New study says the world blew past 1.5˚C four years ago

Limiting average global warming to 1.5 degrees Celsius, or 2.7 degrees Fahrenheit, above preindustrial levels has been the gold standard for climate action since at least the 2015 Paris Agreement. A new scientific study published in the peer-reviewed journal Nature Climate Change, however, suggests that the world unknowingly passed this benchmark back in 2020. This would mean that the pace of warming is a full two decades ahead of projections by the Intergovernmental Panel on Climate Change, or IPCC, and that we’ll cross the 2˚C-threshold in the next few years.

Even more surprising than the findings, perhaps, is the fact that they were derived from the study of sea sponges. A research team led by Professor Malcolm McCulloch of the University Western Australia Oceans Institute analyzed sclerosponges, a primitive orange sponge species found clinging to cave roofs deep in the ocean. Sclerosponges grow extremely slowly — just a fraction of a millimeter a year — and can live for hundreds of years. This longevity is part of why they can be particularly valuable sources of climate data, given that our understanding of ocean temperatures before 1900 is very hazy.

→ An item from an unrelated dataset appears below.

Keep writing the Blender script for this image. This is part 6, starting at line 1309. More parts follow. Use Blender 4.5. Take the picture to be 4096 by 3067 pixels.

By taking samples from these sponges, McCulloch’s team was able to calculate strontium to calcium ratios, which can be used to derive water temperature back into the 1700s. These ratios were then mapped onto existing global average water temperature data so that the team could fill the holes we have at the beginning of the industrial period, when humans began releasing large amounts of carbon dioxide into the atmosphere.

Given how well the information gleaned from the sponges matches ocean temperature records from recent decades, the researchers were able to support extrapolating far into the past to show that the average ocean temperature was lower than the IPCC supposes.

While the new paper was able to persuade skeptics of its findings during the peer-review stage, on its own, it’s unlikely to dislodge current consensus estimates about how much global warming has already occurred — roughly 1.2˚C, according to many current estimates, compared to the 1.7˚C posited by the new study, which is the first instrumental record of the preindustrial ocean temperature.

“I would want to include more records before claiming a global temperature reconstruction,” Dr. Hali Kilbourne, a geological oceanographer at the University of Maryland Center for Environmental Science, told the New York Times. With more research being undertaken — a team in Japan is looking into Okinawan sponges — we may have those records soon.